After each x you send you should see some, possibly garbage, output from the serial, eventually (12-20 x's) it will start making sense as the oscillator "homes in", and finally it will tell you that it is complete and save the calibation.

Once you get the complete message, you can upload a sketch and work as normal, you don't need to do anything else the calibration data has been saved into the bootloader forever (or until you wipe out the bootloader).

Upload Using Programmer - EEPROM Auto Uploading

Did you know that you can generate an EEPROM initialisation file right from your code? Well you can, imagine you have this code...

#include <avr/eeprom.h>    
uint8_t MyVariable EEMEM = 42;    
void setup()  

void loop()
  Serial.print("The EEPROM has the number: ");
  Serial.println( eeprom_read_byte(&MyVariable) );

GCC will create for you as well as the normal code a file called sketch_name.eep in the compilation directory.

Normally however the Arduino IDE doesn't do anything with that file, and your EEPROM will be blanked so when you read it, it will be 255 instead of 42 like you wanted.

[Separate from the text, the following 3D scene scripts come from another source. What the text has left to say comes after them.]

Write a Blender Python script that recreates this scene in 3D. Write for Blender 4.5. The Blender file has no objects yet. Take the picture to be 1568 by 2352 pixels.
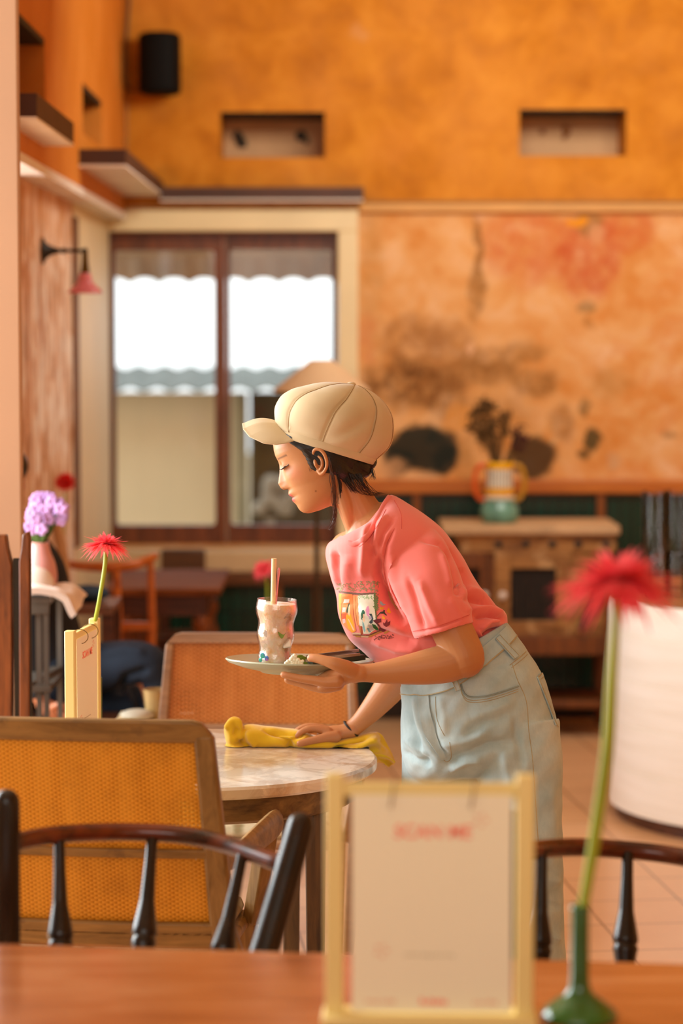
import bpy, bmesh, math, random
import numpy as np
from mathutils import Vector, Matrix
from mathutils.bvhtree import BVHTree
from math import sin, cos, pi, sqrt, exp, radians, atan2

C = bpy.context.scene.collection
scene = bpy.context.scene
# ------------------------------------------------------------------ camera
F = 5553.0                                   # focal length in pixels of the 1568x2352 frame (85 mm on 24x36, upright)
CAMZ = 1.72
PITCH = math.atan(396.0 / F)
cam_d = bpy.data.cameras.new('camera')
cam = bpy.data.objects.new('camera', cam_d); C.objects.link(cam)
cam.location = (0, 0, CAMZ)
cam.rotation_euler = (pi / 2 - PITCH, 0, 0)
cam_d.sensor_fit = 'VERTICAL'; cam_d.sensor_height = 36; cam_d.sensor_width = 24; cam_d.lens = 85
cam_d.clip_start = 0.05; cam_d.clip_end = 200
cam_d.dof.use_dof = True; cam_d.dof.focus_distance = 5.42; cam_d.dof.aperture_fstop = 2.0
scene.camera = cam
# ------------------------------------------------------------------ light and exposure
scene.view_settings.view_transform = 'Standard'
scene.view_settings.look = 'None'
scene.view_settings.gamma = 1.0
scene.view_settings.exposure = 0.0
try: scene.view_settings.use_curve_mapping = False
except Exception: pass
scene.cycles.use_denoising = True
scene.cycles.max_bounces = 10
scene.cycles.caustics_reflective = False
scene.cycles.caustics_refractive = False
scene.cycles.sample_clamp_indirect = 4.0
world = bpy.data.worlds.new('world'); scene.world = world
world.use_nodes = True
bg = world.node_tree.nodes['Background']
bg.inputs[0].default_value = (0.94, 1.0, 1.0, 1); bg.inputs[1].default_value = 1.7

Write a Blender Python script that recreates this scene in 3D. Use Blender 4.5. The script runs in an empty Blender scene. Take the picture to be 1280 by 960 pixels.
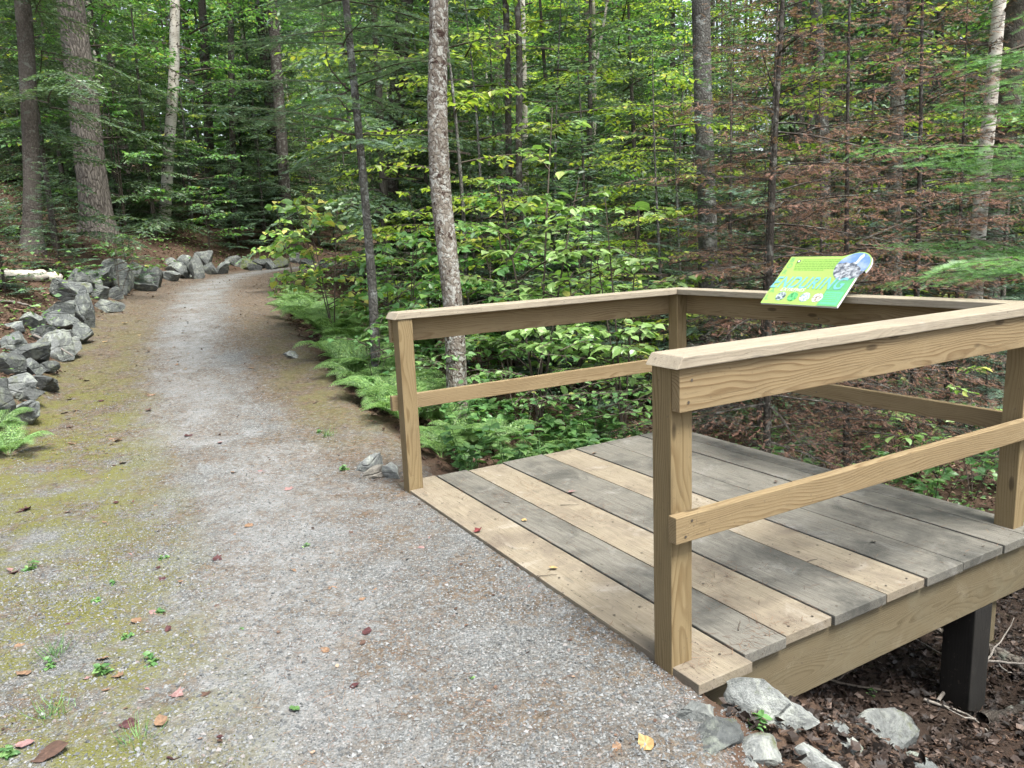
import bpy, bmesh, math, random
import numpy as np
from mathutils import Matrix, Vector

R_ = math.radians
rng = np.random.default_rng(7)
random.seed(7)
sc = bpy.context.scene
COL = sc.collection

# ------------------------------------------------------------------ camera
F_PX, PITCH, ROLL, HC = 942.9, 0.1827, -0.0434, 1.4324
cp, sp, cr, sr = math.cos(PITCH), math.sin(PITCH), math.cos(ROLL), math.sin(ROLL)
RT = Vector((1, 0, 0)); UP = Vector((0, sp, cp)); FW = Vector((0, cp, -sp))
cam_r = cr * RT + sr * UP
cam_u = -sr * RT + cr * UP
cam_d = bpy.data.cameras.new('camera')
cam_d.sensor_width = 36; cam_d.lens = F_PX / 1280 * 36
cam_d.clip_start = 0.05; cam_d.clip_end = 1000
cam = bpy.data.objects.new('camera', cam_d); COL.objects.link(cam)
M = Matrix((cam_r, cam_u, -FW)).transposed().to_4x4()
M.translation = Vector((0, 0, HC))
cam.matrix_world = M
sc.camera = cam
CR, CU, CF = np.array(cam_r), np.array(cam_u), np.array(FW)

def ray(px, py):
    return CR * (px - 640) / F_PX + CU * (480 - py) / F_PX + CF

def at(px, py, Y):
    d = ray(px, py)
    return np.array([0, 0, HC]) + d * (Y / d[1])

def project(p):
    q = np.asarray(p, float) - np.array([0, 0, HC])
    z = q @ CF
    return 640 + F_PX * (q @ CR) / z, 480 - F_PX * (q @ CU) / z

# ------------------------------------------------------------------ terrain
PATH = np.array([  # centre x, y, z, half width
    (-1.25, -4, 0, 2.0), (-1.3, -1, 0, 2.0), (-1.4, 2.0, 0, 1.95), (-1.75, 3.6, 0, 1.6), (-2.05, 4.6, 0, 1.42), (-2.6, 6, .1, 1.35),
    (-3.1, 7.3, .24, 1.25), (-4.4, 10.4, .62, 1.2), (-5.75, 14.5, .93, 1.1), (-6.1, 17.5, 1.05, 1.05), (-5.3, 20, 1.12, 1.05),
    (-3.2, 21.6, 1.15, 1.1), (0.5, 22.6, 1.15, 1.1), (6, 23.2, 1.0, 1.1), (14, 24, 0.8, 1.1)])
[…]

However after installing this system you will find that in the Tools > Programmers menu there is a new option for some of the programmers marked as + Upload EEPROM (Not For Burn Bootloader), if you select this option and then Upload Using Programmer the *.eep file will also be uploaded automatically to initialize your EEPROM to those initial values.

It is important to note that you can not use a + Upload EEPROM programmer selection when you are burning the bootloader, you would get an error, so just switch back to the normal programmer in the menu to burn your bootloaders.

Remember this only is for Upload Using Programmer, normal serial (bootloader/usb) uploading will not upload EEPROM!

This is a super cool feature! Think about how you can be crafty and stash some stuff in your EEMEM like you would your PROGMEM, mmm, memory.

💥 Upload Using Programmer - Important Note!

Currently the below does not apply (because avrdude and gcc in the current Arduino IDE is modern and up to date instead of years out of date like it used to be).

Due to a bug in Arduino if you Upload Using Programmer you may need to choose an alias of your Programmer from the Tools > Programmer menu, you will find there that aliases are present, for example if you normally use "USBAsp" as your programmer and it isn't working then you may need to choose instead one of the aliases, "DIY ATmega: USBAsp" or "DIY ATtiny: USBAsp" (depending if you are programming an ATmega or an ATtiny).